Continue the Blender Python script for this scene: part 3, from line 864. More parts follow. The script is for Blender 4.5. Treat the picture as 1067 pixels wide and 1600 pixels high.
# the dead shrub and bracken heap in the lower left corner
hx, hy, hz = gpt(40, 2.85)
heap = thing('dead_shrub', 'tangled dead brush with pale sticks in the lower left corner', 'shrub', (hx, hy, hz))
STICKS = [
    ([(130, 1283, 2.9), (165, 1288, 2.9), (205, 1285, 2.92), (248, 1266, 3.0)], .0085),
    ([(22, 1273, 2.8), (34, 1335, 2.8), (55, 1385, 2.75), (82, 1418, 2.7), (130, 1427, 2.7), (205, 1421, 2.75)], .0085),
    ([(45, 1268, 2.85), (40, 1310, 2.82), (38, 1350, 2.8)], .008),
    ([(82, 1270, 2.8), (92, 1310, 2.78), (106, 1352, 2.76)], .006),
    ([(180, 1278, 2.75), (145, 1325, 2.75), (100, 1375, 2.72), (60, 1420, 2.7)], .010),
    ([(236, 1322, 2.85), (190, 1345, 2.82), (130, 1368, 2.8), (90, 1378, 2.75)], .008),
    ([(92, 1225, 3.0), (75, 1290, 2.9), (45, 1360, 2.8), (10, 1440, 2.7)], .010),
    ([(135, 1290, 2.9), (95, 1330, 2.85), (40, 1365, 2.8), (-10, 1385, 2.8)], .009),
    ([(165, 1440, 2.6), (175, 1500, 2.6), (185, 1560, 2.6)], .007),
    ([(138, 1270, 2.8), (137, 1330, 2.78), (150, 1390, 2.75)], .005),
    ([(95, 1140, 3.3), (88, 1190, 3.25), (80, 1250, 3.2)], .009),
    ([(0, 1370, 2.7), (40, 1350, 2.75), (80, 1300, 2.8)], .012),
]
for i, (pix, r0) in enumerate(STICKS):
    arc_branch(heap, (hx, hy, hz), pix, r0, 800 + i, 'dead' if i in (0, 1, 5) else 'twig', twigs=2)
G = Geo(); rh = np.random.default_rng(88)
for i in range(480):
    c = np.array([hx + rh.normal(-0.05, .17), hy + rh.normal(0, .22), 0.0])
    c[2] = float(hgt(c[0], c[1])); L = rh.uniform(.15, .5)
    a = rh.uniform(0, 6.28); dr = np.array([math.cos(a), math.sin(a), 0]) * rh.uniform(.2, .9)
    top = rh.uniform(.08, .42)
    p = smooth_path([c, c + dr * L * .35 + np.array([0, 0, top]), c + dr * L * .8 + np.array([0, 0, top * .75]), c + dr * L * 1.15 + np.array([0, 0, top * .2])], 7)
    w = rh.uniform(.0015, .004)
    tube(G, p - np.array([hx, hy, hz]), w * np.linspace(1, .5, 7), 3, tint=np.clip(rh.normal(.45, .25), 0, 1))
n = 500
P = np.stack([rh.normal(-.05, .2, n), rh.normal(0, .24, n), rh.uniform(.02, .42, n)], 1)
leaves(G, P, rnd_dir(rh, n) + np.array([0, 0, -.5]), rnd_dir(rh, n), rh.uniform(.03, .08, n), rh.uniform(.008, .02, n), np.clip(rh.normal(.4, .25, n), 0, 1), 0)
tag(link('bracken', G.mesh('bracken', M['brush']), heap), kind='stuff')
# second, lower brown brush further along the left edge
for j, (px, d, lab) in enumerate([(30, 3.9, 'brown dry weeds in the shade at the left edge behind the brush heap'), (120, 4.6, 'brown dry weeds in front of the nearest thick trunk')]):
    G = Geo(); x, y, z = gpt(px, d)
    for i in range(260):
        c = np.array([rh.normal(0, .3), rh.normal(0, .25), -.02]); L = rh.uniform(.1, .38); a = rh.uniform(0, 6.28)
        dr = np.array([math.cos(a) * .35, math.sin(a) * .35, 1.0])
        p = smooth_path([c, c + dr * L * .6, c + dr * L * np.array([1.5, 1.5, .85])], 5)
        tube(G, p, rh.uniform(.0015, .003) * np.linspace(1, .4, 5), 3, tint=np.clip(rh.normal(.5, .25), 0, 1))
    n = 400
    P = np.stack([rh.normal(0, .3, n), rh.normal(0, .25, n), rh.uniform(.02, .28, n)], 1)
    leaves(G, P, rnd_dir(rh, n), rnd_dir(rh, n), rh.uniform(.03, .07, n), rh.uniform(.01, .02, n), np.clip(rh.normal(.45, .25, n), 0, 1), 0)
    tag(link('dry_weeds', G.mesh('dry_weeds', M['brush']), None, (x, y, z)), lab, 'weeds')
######
- Objective: Reproduce the material precisely, including every line.

- Solved exercise:
Continue the Blender Python script for this scene: part 3, from line 864. More parts follow. The script is for Blender 4.5. Treat the picture as 1067 pixels wide and 1600 pixels high.
# the dead shrub and bracken heap in the lower left corner
hx, hy, hz = gpt(40, 2.85)
heap = thing('dead_shrub', 'tangled dead brush with pale sticks in the lower left corner', 'shrub', (hx, hy, hz))
STICKS = [
    ([(130, 1283, 2.9), (165, 1288, 2.9), (205, 1285, 2.92), (248, 1266, 3.0)], .0085),
    ([(22, 1273, 2.8), (34, 1335, 2.8), (55, 1385, 2.75), (82, 1418, 2.7), (130, 1427, 2.7), (205, 1421, 2.75)], .0085),
    ([(45, 1268, 2.85), (40, 1310, 2.82), (38, 1350, 2.8)], .008),
    ([(82, 1270, 2.8), (92, 1310, 2.78), (106, 1352, 2.76)], .006),
    ([(180, 1278, 2.75), (145, 1325, 2.75), (100, 1375, 2.72), (60, 1420, 2.7)], .010),
    ([(236, 1322, 2.85), (190, 1345, 2.82), (130, 1368, 2.8), (90, 1378, 2.75)], .008),
    ([(92, 1225, 3.0), (75, 1290, 2.9), (45, 1360, 2.8), (10, 1440, 2.7)], .010),
    ([(135, 1290, 2.9), (95, 1330, 2.85), (40, 1365, 2.8), (-10, 1385, 2.8)], .009),
    ([(165, 1440, 2.6), (175, 1500, 2.6), (185, 1560, 2.6)], .007),
    ([(138, 1270, 2.8), (137, 1330, 2.78), (150, 1390, 2.75)], .005),
    ([(95, 1140, 3.3), (88, 1190, 3.25), (80, 1250, 3.2)], .009),
    ([(0, 1370, 2.7), (40, 1350, 2.75), (80, 1300, 2.8)], .012),
]
for i, (pix, r0) in enumerate(STICKS):
    arc_branch(heap, (hx, hy, hz), pix, r0, 800 + i, 'dead' if i in (0, 1, 5) else 'twig', twigs=2)
G = Geo(); rh = np.random.default_rng(88)
for i in range(480):
    c = np.array([hx + rh.normal(-0.05, .17), hy + rh.normal(0, .22), 0.0])
    c[2] = float(hgt(c[0], c[1])); L = rh.uniform(.15, .5)
    a = rh.uniform(0, 6.28); dr = np.array([math.cos(a), math.sin(a), 0]) * rh.uniform(.2, .9)
    top = rh.uniform(.08, .42)
    p = smooth_path([c, c + dr * L * .35 + np.array([0, 0, top]), c + dr * L * .8 + np.array([0, 0, top * .75]), c + dr * L * 1.15 + np.array([0, 0, top * .2])], 7)
    w = rh.uniform(.0015, .004)
    tube(G, p - np.array([hx, hy, hz]), w * np.linspace(1, .5, 7), 3, tint=np.clip(rh.normal(.45, .25), 0, 1))
n = 500
P = np.stack([rh.normal(-.05, .2, n), rh.normal(0, .24, n), rh.uniform(.02, .42, n)], 1)
leaves(G, P, rnd_dir(rh, n) + np.array([0, 0, -.5]), rnd_dir(rh, n), rh.uniform(.03, .08, n), rh.uniform(.008, .02, n), np.clip(rh.normal(.4, .25, n), 0, 1), 0)
tag(link('bracken', G.mesh('bracken', M['brush']), heap), kind='stuff')
# second, lower brown brush further along the left edge
for j, (px, d, lab) in enumerate([(30, 3.9, 'brown dry weeds in the shade at the left edge behind the brush heap'), (120, 4.6, 'brown dry weeds in front of the nearest thick trunk')]):
    G = Geo(); x, y, z = gpt(px, d)
    for i in range(260):
        c = np.array([rh.normal(0, .3), rh.normal(0, .25), -.02]); L = rh.uniform(.1, .38); a = rh.uniform(0, 6.28)
        dr = np.array([math.cos(a) * .35, math.sin(a) * .35, 1.0])
        p = smooth_path([c, c + dr * L * .6, c + dr * L * np.array([1.5, 1.5, .85])], 5)
        tube(G, p, rh.uniform(.0015, .003) * np.linspace(1, .4, 5), 3, tint=np.clip(rh.normal(.5, .25), 0, 1))
    n = 400
    P = np.stack([rh.normal(0, .3, n), rh.normal(0, .25, n), rh.uniform(.02, .28, n)], 1)
    leaves(G, P, rnd_dir(rh, n), rnd_dir(rh, n), rh.uniform(.03, .07, n), rh.uniform(.01, .02, n), np.clip(rh.normal(.45, .25, n), 0, 1), 0)
    tag(link('dry_weeds', G.mesh('dry_weeds', M['brush']), None, (x, y, z)), lab, 'weeds')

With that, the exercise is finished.